» REQUIRED TASK
Give every line of the material again, exactly as written.

## begin

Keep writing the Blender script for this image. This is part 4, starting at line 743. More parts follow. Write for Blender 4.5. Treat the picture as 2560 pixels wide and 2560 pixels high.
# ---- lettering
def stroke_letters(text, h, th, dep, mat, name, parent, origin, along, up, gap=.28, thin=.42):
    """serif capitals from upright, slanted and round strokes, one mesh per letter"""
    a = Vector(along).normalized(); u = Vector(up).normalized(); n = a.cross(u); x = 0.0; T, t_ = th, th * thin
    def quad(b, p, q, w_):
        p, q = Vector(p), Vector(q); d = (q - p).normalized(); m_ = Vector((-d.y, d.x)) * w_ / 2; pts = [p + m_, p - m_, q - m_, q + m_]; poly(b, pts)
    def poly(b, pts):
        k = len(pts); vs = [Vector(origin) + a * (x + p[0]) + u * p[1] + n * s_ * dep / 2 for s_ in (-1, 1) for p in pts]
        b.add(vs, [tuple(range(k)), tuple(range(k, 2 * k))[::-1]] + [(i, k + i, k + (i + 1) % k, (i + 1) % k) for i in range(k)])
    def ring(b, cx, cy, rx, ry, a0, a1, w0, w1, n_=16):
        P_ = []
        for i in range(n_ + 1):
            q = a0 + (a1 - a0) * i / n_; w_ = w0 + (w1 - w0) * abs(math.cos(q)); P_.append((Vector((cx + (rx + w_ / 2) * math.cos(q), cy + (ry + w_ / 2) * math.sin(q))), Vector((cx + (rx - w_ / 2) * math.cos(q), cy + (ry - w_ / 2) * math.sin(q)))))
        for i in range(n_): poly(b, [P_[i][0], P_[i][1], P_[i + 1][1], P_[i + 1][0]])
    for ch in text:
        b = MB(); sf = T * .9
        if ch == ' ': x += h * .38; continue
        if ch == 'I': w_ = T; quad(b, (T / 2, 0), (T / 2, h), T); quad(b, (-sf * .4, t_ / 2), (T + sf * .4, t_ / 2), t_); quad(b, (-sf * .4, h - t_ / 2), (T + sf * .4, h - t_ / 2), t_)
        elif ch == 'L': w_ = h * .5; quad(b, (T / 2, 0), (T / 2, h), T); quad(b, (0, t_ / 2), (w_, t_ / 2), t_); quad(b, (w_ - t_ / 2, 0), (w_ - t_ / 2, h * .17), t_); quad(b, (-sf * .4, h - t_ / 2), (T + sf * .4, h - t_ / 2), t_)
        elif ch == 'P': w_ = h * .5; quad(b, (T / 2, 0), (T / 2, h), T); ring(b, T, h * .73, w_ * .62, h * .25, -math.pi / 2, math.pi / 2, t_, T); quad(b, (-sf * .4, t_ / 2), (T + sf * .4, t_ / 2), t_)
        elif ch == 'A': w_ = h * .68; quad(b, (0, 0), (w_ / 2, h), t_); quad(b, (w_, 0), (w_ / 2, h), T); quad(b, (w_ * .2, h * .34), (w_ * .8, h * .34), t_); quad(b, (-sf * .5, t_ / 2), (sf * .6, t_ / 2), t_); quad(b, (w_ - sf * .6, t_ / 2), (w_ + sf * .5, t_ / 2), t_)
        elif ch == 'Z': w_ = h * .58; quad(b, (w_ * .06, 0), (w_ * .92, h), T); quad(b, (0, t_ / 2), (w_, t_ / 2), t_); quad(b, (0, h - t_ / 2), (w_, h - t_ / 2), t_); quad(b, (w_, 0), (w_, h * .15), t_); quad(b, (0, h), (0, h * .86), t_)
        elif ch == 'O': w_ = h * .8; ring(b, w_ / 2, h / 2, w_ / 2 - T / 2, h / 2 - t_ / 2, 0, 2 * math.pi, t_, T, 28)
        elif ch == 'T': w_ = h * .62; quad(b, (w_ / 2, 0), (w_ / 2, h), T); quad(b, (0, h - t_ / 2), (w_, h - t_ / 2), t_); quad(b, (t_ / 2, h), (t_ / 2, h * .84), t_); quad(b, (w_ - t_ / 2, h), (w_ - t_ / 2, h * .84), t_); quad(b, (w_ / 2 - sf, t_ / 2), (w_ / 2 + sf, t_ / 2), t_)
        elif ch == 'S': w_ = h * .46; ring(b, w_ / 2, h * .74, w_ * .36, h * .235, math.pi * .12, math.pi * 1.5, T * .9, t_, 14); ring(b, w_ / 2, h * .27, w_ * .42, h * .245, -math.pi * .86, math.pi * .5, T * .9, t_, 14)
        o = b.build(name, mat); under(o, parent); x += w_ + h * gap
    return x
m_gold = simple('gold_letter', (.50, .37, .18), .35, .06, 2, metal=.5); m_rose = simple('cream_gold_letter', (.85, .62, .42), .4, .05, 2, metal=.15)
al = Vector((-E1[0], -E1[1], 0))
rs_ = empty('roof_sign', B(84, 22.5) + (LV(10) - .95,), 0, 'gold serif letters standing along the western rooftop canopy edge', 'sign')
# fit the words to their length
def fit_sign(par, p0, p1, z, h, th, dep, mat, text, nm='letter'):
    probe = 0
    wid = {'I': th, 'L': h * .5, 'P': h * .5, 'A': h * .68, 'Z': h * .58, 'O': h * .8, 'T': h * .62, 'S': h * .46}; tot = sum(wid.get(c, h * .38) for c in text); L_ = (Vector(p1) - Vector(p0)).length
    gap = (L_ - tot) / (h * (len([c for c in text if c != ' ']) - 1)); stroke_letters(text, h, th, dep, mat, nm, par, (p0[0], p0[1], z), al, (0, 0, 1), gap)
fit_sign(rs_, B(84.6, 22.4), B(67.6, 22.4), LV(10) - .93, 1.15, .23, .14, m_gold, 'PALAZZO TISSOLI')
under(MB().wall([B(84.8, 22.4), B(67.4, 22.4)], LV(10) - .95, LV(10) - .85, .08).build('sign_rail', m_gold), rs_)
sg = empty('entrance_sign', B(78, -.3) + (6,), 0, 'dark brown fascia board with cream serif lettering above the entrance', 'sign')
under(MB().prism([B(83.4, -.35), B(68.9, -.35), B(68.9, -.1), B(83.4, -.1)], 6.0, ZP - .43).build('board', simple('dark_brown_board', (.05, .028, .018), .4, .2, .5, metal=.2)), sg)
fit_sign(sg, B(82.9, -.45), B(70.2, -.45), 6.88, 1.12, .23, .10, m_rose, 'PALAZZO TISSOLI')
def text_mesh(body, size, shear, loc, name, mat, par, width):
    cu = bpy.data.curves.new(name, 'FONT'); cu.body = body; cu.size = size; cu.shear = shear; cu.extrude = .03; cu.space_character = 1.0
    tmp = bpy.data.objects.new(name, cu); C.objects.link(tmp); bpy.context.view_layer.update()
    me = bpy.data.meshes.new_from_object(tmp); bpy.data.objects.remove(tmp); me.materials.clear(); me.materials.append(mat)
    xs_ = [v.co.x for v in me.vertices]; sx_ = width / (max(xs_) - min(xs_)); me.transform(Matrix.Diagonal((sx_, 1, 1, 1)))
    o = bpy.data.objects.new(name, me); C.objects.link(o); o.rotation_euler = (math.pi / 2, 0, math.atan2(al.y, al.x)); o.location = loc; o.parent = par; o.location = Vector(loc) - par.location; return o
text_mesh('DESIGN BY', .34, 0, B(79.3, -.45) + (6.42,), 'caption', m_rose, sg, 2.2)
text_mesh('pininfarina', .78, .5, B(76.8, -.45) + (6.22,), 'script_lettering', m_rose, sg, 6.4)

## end

» WORKED SOLUTION
Keep writing the Blender script for this image. This is part 4, starting at line 743. More parts follow. Write for Blender 4.5. Treat the picture as 2560 pixels wide and 2560 pixels high.
# ---- lettering
def stroke_letters(text, h, th, dep, mat, name, parent, origin, along, up, gap=.28, thin=.42):
    """serif capitals from upright, slanted and round strokes, one mesh per letter"""
    a = Vector(along).normalized(); u = Vector(up).normalized(); n = a.cross(u); x = 0.0; T, t_ = th, th * thin
    def quad(b, p, q, w_):
        p, q = Vector(p), Vector(q); d = (q - p).normalized(); m_ = Vector((-d.y, d.x)) * w_ / 2; pts = [p + m_, p - m_, q - m_, q + m_]; poly(b, pts)
    def poly(b, pts):
        k = len(pts); vs = [Vector(origin) + a * (x + p[0]) + u * p[1] + n * s_ * dep / 2 for s_ in (-1, 1) for p in pts]
        b.add(vs, [tuple(range(k)), tuple(range(k, 2 * k))[::-1]] + [(i, k + i, k + (i + 1) % k, (i + 1) % k) for i in range(k)])
    def ring(b, cx, cy, rx, ry, a0, a1, w0, w1, n_=16):
        P_ = []
        for i in range(n_ + 1):
            q = a0 + (a1 - a0) * i / n_; w_ = w0 + (w1 - w0) * abs(math.cos(q)); P_.append((Vector((cx + (rx + w_ / 2) * math.cos(q), cy + (ry + w_ / 2) * math.sin(q))), Vector((cx + (rx - w_ / 2) * math.cos(q), cy + (ry - w_ / 2) * math.sin(q)))))
        for i in range(n_): poly(b, [P_[i][0], P_[i][1], P_[i + 1][1], P_[i + 1][0]])
    for ch in text:
        b = MB(); sf = T * .9
        if ch == ' ': x += h * .38; continue
        if ch == 'I': w_ = T; quad(b, (T / 2, 0), (T / 2, h), T); quad(b, (-sf * .4, t_ / 2), (T + sf * .4, t_ / 2), t_); quad(b, (-sf * .4, h - t_ / 2), (T + sf * .4, h - t_ / 2), t_)
        elif ch == 'L': w_ = h * .5; quad(b, (T / 2, 0), (T / 2, h), T); quad(b, (0, t_ / 2), (w_, t_ / 2), t_); quad(b, (w_ - t_ / 2, 0), (w_ - t_ / 2, h * .17), t_); quad(b, (-sf * .4, h - t_ / 2), (T + sf * .4, h - t_ / 2), t_)
        elif ch == 'P': w_ = h * .5; quad(b, (T / 2, 0), (T / 2, h), T); ring(b, T, h * .73, w_ * .62, h * .25, -math.pi / 2, math.pi / 2, t_, T); quad(b, (-sf * .4, t_ / 2), (T + sf * .4, t_ / 2), t_)
        elif ch == 'A': w_ = h * .68; quad(b, (0, 0), (w_ / 2, h), t_); quad(b, (w_, 0), (w_ / 2, h), T); quad(b, (w_ * .2, h * .34), (w_ * .8, h * .34), t_); quad(b, (-sf * .5, t_ / 2), (sf * .6, t_ / 2), t_); quad(b, (w_ - sf * .6, t_ / 2), (w_ + sf * .5, t_ / 2), t_)
        elif ch == 'Z': w_ = h * .58; quad(b, (w_ * .06, 0), (w_ * .92, h), T); quad(b, (0, t_ / 2), (w_, t_ / 2), t_); quad(b, (0, h - t_ / 2), (w_, h - t_ / 2), t_); quad(b, (w_, 0), (w_, h * .15), t_); quad(b, (0, h), (0, h * .86), t_)
        elif ch == 'O': w_ = h * .8; ring(b, w_ / 2, h / 2, w_ / 2 - T / 2, h / 2 - t_ / 2, 0, 2 * math.pi, t_, T, 28)
        elif ch == 'T': w_ = h * .62; quad(b, (w_ / 2, 0), (w_ / 2, h), T); quad(b, (0, h - t_ / 2), (w_, h - t_ / 2), t_); quad(b, (t_ / 2, h), (t_ / 2, h * .84), t_); quad(b, (w_ - t_ / 2, h), (w_ - t_ / 2, h * .84), t_); quad(b, (w_ / 2 - sf, t_ / 2), (w_ / 2 + sf, t_ / 2), t_)
        elif ch == 'S': w_ = h * .46; ring(b, w_ / 2, h * .74, w_ * .36, h * .235, math.pi * .12, math.pi * 1.5, T * .9, t_, 14); ring(b, w_ / 2, h * .27, w_ * .42, h * .245, -math.pi * .86, math.pi * .5, T * .9, t_, 14)
        o = b.build(name, mat); under(o, parent); x += w_ + h * gap
    return x
m_gold = simple('gold_letter', (.50, .37, .18), .35, .06, 2, metal=.5); m_rose = simple('cream_gold_letter', (.85, .62, .42), .4, .05, 2, metal=.15)
al = Vector((-E1[0], -E1[1], 0))
rs_ = empty('roof_sign', B(84, 22.5) + (LV(10) - .95,), 0, 'gold serif letters standing along the western rooftop canopy edge', 'sign')
# fit the words to their length
def fit_sign(par, p0, p1, z, h, th, dep, mat, text, nm='letter'):
    probe = 0
    wid = {'I': th, 'L': h * .5, 'P': h * .5, 'A': h * .68, 'Z': h * .58, 'O': h * .8, 'T': h * .62, 'S': h * .46}; tot = sum(wid.get(c, h * .38) for c in text); L_ = (Vector(p1) - Vector(p0)).length
    gap = (L_ - tot) / (h * (len([c for c in text if c != ' ']) - 1)); stroke_letters(text, h, th, dep, mat, nm, par, (p0[0], p0[1], z), al, (0, 0, 1), gap)
fit_sign(rs_, B(84.6, 22.4), B(67.6, 22.4), LV(10) - .93, 1.15, .23, .14, m_gold, 'PALAZZO TISSOLI')
under(MB().wall([B(84.8, 22.4), B(67.4, 22.4)], LV(10) - .95, LV(10) - .85, .08).build('sign_rail', m_gold), rs_)
sg = empty('entrance_sign', B(78, -.3) + (6,), 0, 'dark brown fascia board with cream serif lettering above the entrance', 'sign')
under(MB().prism([B(83.4, -.35), B(68.9, -.35), B(68.9, -.1), B(83.4, -.1)], 6.0, ZP - .43).build('board', simple('dark_brown_board', (.05, .028, .018), .4, .2, .5, metal=.2)), sg)
fit_sign(sg, B(82.9, -.45), B(70.2, -.45), 6.88, 1.12, .23, .10, m_rose, 'PALAZZO TISSOLI')
def text_mesh(body, size, shear, loc, name, mat, par, width):
    cu = bpy.data.curves.new(name, 'FONT'); cu.body = body; cu.size = size; cu.shear = shear; cu.extrude = .03; cu.space_character = 1.0
    tmp = bpy.data.objects.new(name, cu); C.objects.link(tmp); bpy.context.view_layer.update()
    me = bpy.data.meshes.new_from_object(tmp); bpy.data.objects.remove(tmp); me.materials.clear(); me.materials.append(mat)
    xs_ = [v.co.x for v in me.vertices]; sx_ = width / (max(xs_) - min(xs_)); me.transform(Matrix.Diagonal((sx_, 1, 1, 1)))
    o = bpy.data.objects.new(name, me); C.objects.link(o); o.rotation_euler = (math.pi / 2, 0, math.atan2(al.y, al.x)); o.location = loc; o.parent = par; o.location = Vector(loc) - par.location; return o
text_mesh('DESIGN BY', .34, 0, B(79.3, -.45) + (6.42,), 'caption', m_rose, sg, 2.2)
text_mesh('pininfarina', .78, .5, B(76.8, -.45) + (6.22,), 'script_lettering', m_rose, sg, 6.4)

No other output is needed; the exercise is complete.